** What is required **
Omit the pictures and print exactly the lines of the listing below, starting at the first and ending at the line containing "SC.camera = cam".

** Data segment **

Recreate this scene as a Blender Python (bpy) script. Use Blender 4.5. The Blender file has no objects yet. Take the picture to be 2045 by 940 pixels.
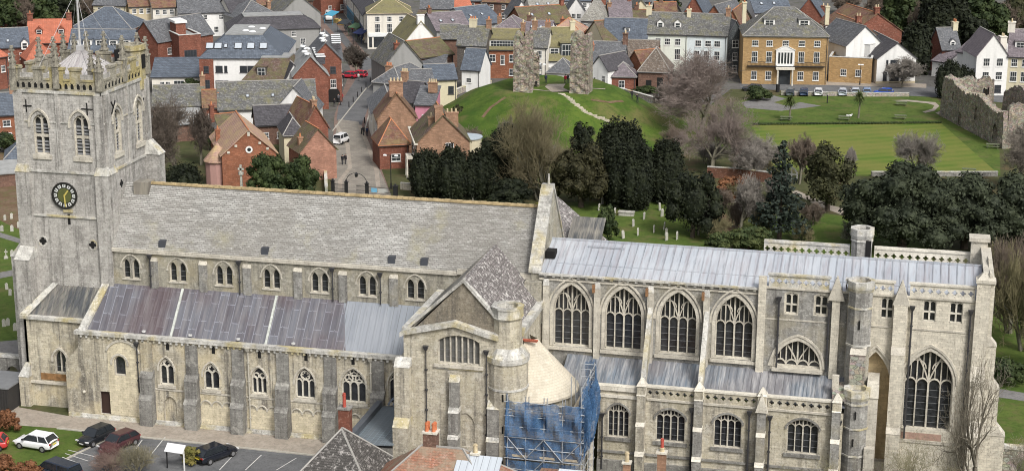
import bpy, math, random
import numpy as np
from mathutils import Vector, Matrix
from mathutils.geometry import tessellate_polygon
R = math.radians
random.seed(7)
SC = bpy.context.scene
COL = SC.collection

# ------------------------------------------------------------------ camera
FPX, CXP, CYP = 3421.0, 1022.5, 470.0
YAW, PITCH, ROLL = R(13.206), R(15.248), R(-0.157)
CAM = Vector((85.4, -156.2, 63.0))
FWD = Vector((-math.sin(YAW)*math.cos(PITCH), math.cos(YAW)*math.cos(PITCH), -math.sin(PITCH)))
_r = Vector((math.cos(YAW), math.sin(YAW), 0)); _d = FWD.cross(_r)
RGT = _r*math.cos(ROLL) + _d*math.sin(ROLL)
DWN = -_r*math.sin(ROLL) + _d*math.cos(ROLL)
cd = bpy.data.cameras.new("camera"); cam = bpy.data.objects.new("camera", cd); COL.objects.link(cam)
M = Matrix((RGT, -DWN, -FWD)).transposed().to_4x4(); M.translation = CAM
cam.matrix_world = M
cd.sensor_width = 36; cd.lens = FPX/2045*36; cd.clip_start = 1; cd.clip_end = 3000
SC.camera = cam

# ------------------------------------------------------------------ sky and sun
SUN_EL, SUN_AZ = 46, 138            # azimuth clockwise from north (+Y)
w = bpy.data.worlds.new("World"); SC.world = w; w.use_nodes = True
nt = w.node_tree; bg = nt.nodes['Background']
sky = nt.nodes.new('ShaderNodeTexSky'); sky.sky_type = 'NISHITA'; sky.sun_disc = False
sky.sun_elevation = R(SUN_EL); sky.sun_rotation = R(SUN_AZ); sky.air_density = 1.0; sky.dust_density = 6.0; sky.ozone_density = 1.0
hs = nt.nodes.new('ShaderNodeHueSaturation'); hs.inputs['Saturation'].default_value = 0.35
nt.links.new(sky.outputs[0], hs.inputs['Color']); nt.links.new(hs.outputs[0], bg.inputs['Color'])
bg.inputs['Strength'].default_value = 0.12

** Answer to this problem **
Recreate this scene as a Blender Python (bpy) script. Use Blender 4.5. The Blender file has no objects yet. Take the picture to be 2045 by 940 pixels.
import bpy, math, random
import numpy as np
from mathutils import Vector, Matrix
from mathutils.geometry import tessellate_polygon
R = math.radians
random.seed(7)
SC = bpy.context.scene
COL = SC.collection

# ------------------------------------------------------------------ camera
FPX, CXP, CYP = 3421.0, 1022.5, 470.0
YAW, PITCH, ROLL = R(13.206), R(15.248), R(-0.157)
CAM = Vector((85.4, -156.2, 63.0))
FWD = Vector((-math.sin(YAW)*math.cos(PITCH), math.cos(YAW)*math.cos(PITCH), -math.sin(PITCH)))
_r = Vector((math.cos(YAW), math.sin(YAW), 0)); _d = FWD.cross(_r)
RGT = _r*math.cos(ROLL) + _d*math.sin(ROLL)
DWN = -_r*math.sin(ROLL) + _d*math.cos(ROLL)
cd = bpy.data.cameras.new("camera"); cam = bpy.data.objects.new("camera", cd); COL.objects.link(cam)
M = Matrix((RGT, -DWN, -FWD)).transposed().to_4x4(); M.translation = CAM
cam.matrix_world = M
cd.sensor_width = 36; cd.lens = FPX/2045*36; cd.clip_start = 1; cd.clip_end = 3000
SC.camera = cam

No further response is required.